With the S&P 500 index now in correction territory, as the market interpreted the GDP growth surprise as a sign of higher interest rates for longer, optimists may point out that all the risks related to tighter credit conditions, geopolitics, supply chain concerns, etc., have already been priced in. I doubt that. Though not a permabear, I would advocate against reducing exposure to the value factor and cranking up bets on growth at this juncture. In this regard, ONEY, which has comparatively large exposure to value and robust quality, is one of the vehicles I remain bullish on.
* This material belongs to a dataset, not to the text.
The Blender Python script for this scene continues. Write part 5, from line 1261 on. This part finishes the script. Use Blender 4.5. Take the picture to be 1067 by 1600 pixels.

However, there are disadvantages. For instance, the fund has almost no exposure to the growth factor, with portfolio-wise rates in single digits and a meaningful presence of companies that will have to address either sales or earnings decline or both. Next, about 22% of its portfolio is overvalued, as indicated by a Quant Valuation grade of D+ or lower; even though this share is comparatively small, it still poses risks in case stock prices continue drifting lower amid interest rate concerns. Also, a distribution yield of 3.6% might look too small for investors who have a goal to maximize income.